What garbage at a US Border Patrol facility reveals about the migrant journey

The World

Tom Kiefer worked as a janitor and groundskeeper at the US Customs and Border Protection processing facility in Ajo, Arizona.

It’s about 40 miles from the US-Mexico border and it’s where migrants detained by agents at the border await their next step in their either successful or failed journey to the United States. Many will face deportation back home, mostly to Mexico or parts of Central America.

It was sometime in the fourth year when Kiefer, a photographer, started noticing — and photographing — trends among the items tossed into the trash at the holding facility. Like being processed at jail, migrants are stripped of their personal belongings. 


At first, Kiefer was struck by the number of toothbrushes he saw in the trash at the US Border Patrol facility, where detained migrants are stripped of their belongings. Then he started noticing more personal items: rosaries, Bibles, handwoven satchels.


Tom Kiefer

Things you might expect were tossed — soap, water bottles, Snickers bars.
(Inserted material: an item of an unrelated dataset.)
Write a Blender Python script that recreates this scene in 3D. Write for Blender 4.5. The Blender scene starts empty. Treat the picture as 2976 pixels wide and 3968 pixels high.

Everyday items like deodorant, make-up and cigarette lighers were among the items that photographer Tom Kiefer recovered from the trash at a Border Patrol Facility in Ajo, Arizona. 


Tom Kiefer

But he also noticed other possessions: Bibles, cologne bottles, rosary beads, jackets, handmade satchels — items of value, mysteriously discarded.

Kiefer assembled and photographed rosaries he recovered from the trash at a Border Patrol facility in Ajo, Arizona. 


Tom Kiefer

Kiefer began collecting the items, assembling them at home. Now, his project is featured online at The Story Institute.

“I had kind of buried a lot of these memories,” says Kiefer, who resigned from his job at the Border Patrol facility in August 2014. “It’s very emotional, the magnitude of what this about. I’m an artist and saw this stuff and thought it was important to make a record of this. I couldn’t in good conscience let it go to the landfill.”

Now, those recovered items, lost during the migrants’ journey, are on display for the rest of us to see. Perhaps, says Kiefer, some may even be returned to their owners.